## GIVEN PROBLEM
Copy the listing below line for line, starting at its first line and ending with the line that has "tent(x, y, Z4, .067, .06, .082, 'folded" in it. Add nothing.

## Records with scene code
:::
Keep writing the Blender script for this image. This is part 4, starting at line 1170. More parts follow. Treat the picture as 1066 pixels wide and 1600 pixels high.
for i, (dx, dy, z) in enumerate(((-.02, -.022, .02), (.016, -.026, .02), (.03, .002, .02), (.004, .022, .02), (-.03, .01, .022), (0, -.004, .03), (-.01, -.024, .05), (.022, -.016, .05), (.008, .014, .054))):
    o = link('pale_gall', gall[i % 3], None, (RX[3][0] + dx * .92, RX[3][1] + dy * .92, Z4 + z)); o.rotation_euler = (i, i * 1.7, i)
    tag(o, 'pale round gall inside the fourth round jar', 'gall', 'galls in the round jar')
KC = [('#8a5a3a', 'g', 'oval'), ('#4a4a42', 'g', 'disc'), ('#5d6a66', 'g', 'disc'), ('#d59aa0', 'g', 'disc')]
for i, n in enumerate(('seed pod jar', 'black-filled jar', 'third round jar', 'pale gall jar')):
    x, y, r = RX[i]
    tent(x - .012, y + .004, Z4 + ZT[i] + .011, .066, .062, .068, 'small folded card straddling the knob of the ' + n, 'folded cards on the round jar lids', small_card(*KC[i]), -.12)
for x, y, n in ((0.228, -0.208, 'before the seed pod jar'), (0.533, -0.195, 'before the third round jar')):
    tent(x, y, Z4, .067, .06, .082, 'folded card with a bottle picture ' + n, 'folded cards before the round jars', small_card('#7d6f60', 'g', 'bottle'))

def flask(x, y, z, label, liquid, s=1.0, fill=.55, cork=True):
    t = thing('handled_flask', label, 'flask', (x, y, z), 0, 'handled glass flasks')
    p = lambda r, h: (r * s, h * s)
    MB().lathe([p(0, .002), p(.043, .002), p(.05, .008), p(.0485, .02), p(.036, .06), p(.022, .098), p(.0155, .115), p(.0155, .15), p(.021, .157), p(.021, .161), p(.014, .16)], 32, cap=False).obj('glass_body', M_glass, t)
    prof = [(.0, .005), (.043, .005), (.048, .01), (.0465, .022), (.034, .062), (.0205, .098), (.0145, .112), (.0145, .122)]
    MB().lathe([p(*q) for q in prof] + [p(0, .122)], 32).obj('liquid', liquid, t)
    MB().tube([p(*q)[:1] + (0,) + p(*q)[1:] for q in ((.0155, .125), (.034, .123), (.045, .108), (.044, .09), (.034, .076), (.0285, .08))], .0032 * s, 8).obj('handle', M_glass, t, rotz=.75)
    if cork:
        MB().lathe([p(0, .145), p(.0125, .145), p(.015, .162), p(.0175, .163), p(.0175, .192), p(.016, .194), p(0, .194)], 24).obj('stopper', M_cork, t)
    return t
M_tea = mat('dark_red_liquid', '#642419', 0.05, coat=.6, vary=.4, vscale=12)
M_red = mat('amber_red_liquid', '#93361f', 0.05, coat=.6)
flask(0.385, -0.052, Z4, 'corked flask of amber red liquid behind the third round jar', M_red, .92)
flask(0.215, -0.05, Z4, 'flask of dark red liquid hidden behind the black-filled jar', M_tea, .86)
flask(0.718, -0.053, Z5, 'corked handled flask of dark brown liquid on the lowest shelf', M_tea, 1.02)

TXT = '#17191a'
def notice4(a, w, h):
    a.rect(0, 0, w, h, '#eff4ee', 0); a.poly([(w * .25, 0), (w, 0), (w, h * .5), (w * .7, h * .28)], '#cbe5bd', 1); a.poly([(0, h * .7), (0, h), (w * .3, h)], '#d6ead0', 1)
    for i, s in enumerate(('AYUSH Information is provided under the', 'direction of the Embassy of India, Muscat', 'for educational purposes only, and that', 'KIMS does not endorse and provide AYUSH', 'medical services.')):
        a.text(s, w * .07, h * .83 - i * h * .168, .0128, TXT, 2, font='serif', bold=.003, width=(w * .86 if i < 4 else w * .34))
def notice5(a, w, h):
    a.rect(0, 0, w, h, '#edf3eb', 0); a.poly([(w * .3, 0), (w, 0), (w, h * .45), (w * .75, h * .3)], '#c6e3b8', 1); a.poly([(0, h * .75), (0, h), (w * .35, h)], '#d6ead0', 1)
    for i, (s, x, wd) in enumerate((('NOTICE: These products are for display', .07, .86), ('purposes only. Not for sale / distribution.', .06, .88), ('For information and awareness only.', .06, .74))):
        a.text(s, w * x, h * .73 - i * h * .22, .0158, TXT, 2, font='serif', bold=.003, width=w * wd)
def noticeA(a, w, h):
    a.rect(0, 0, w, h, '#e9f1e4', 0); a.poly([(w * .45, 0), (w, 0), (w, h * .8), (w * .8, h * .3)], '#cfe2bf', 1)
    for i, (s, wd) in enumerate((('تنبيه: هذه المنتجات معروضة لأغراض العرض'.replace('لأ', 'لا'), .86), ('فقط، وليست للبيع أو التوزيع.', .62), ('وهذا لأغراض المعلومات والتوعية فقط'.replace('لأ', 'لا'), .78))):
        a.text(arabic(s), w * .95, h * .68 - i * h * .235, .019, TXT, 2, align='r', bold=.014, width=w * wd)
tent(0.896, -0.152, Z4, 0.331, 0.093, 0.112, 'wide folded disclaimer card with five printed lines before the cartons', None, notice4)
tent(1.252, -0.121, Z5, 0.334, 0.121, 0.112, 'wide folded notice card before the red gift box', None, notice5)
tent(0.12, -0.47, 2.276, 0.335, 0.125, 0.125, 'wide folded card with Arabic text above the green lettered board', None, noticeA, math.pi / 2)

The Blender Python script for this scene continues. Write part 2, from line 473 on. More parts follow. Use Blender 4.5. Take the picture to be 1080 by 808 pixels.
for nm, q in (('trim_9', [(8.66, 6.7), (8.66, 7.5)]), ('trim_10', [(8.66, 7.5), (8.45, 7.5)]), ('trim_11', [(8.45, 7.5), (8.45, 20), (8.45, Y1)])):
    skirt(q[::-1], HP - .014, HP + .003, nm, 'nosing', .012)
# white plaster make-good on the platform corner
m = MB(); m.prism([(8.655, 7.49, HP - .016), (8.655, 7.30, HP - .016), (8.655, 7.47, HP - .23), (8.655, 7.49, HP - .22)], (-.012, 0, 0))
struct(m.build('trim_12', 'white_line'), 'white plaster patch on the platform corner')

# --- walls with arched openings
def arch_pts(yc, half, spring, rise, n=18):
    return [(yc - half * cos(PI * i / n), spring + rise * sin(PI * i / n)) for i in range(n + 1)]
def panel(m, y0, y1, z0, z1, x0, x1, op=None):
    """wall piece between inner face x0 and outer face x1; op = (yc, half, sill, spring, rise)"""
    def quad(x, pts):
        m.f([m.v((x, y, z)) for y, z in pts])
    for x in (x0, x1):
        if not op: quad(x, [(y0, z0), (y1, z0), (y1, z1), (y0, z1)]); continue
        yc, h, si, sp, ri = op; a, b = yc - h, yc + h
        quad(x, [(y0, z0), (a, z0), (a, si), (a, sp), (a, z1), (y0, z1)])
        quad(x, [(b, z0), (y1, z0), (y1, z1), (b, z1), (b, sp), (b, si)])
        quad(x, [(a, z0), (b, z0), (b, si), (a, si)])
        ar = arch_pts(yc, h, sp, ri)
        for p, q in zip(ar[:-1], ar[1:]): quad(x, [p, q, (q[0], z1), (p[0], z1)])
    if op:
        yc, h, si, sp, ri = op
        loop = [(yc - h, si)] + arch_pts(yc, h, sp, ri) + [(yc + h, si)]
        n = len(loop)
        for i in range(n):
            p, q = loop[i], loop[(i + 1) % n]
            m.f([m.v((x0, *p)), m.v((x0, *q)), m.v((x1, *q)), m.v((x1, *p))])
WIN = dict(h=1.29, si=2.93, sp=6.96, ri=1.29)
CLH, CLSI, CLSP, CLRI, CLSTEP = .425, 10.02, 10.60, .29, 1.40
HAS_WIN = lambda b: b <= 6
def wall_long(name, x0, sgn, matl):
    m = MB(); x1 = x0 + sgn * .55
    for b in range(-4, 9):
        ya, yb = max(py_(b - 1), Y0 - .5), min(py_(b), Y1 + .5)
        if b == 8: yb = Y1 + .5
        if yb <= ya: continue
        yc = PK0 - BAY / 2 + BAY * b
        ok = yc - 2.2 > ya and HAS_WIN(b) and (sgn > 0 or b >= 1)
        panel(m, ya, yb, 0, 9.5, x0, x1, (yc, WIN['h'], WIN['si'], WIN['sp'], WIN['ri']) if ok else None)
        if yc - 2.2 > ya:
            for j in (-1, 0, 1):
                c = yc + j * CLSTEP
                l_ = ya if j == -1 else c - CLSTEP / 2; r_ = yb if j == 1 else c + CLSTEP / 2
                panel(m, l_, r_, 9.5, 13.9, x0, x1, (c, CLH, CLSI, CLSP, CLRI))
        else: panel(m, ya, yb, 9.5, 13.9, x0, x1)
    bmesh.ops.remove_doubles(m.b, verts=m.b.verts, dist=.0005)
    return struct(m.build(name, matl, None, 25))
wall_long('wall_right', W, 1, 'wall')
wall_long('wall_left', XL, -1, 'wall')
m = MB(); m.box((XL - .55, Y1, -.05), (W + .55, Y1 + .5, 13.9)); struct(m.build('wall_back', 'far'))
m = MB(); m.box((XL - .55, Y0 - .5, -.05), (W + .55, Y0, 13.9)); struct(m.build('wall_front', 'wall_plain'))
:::
## IN RESPONSE
Keep writing the Blender script for this image. This is part 4, starting at line 1170. More parts follow. Treat the picture as 1066 pixels wide and 1600 pixels high.
for i, (dx, dy, z) in enumerate(((-.02, -.022, .02), (.016, -.026, .02), (.03, .002, .02), (.004, .022, .02), (-.03, .01, .022), (0, -.004, .03), (-.01, -.024, .05), (.022, -.016, .05), (.008, .014, .054))):
    o = link('pale_gall', gall[i % 3], None, (RX[3][0] + dx * .92, RX[3][1] + dy * .92, Z4 + z)); o.rotation_euler = (i, i * 1.7, i)
    tag(o, 'pale round gall inside the fourth round jar', 'gall', 'galls in the round jar')
KC = [('#8a5a3a', 'g', 'oval'), ('#4a4a42', 'g', 'disc'), ('#5d6a66', 'g', 'disc'), ('#d59aa0', 'g', 'disc')]
for i, n in enumerate(('seed pod jar', 'black-filled jar', 'third round jar', 'pale gall jar')):
    x, y, r = RX[i]
    tent(x - .012, y + .004, Z4 + ZT[i] + .011, .066, .062, .068, 'small folded card straddling the knob of the ' + n, 'folded cards on the round jar lids', small_card(*KC[i]), -.12)
for x, y, n in ((0.228, -0.208, 'before the seed pod jar'), (0.533, -0.195, 'before the third round jar')):
    tent(x, y, Z4, .067, .06, .082, 'folded card with a bottle picture ' + n, 'folded cards before the round jars', small_card('#7d6f60', 'g', 'bottle'))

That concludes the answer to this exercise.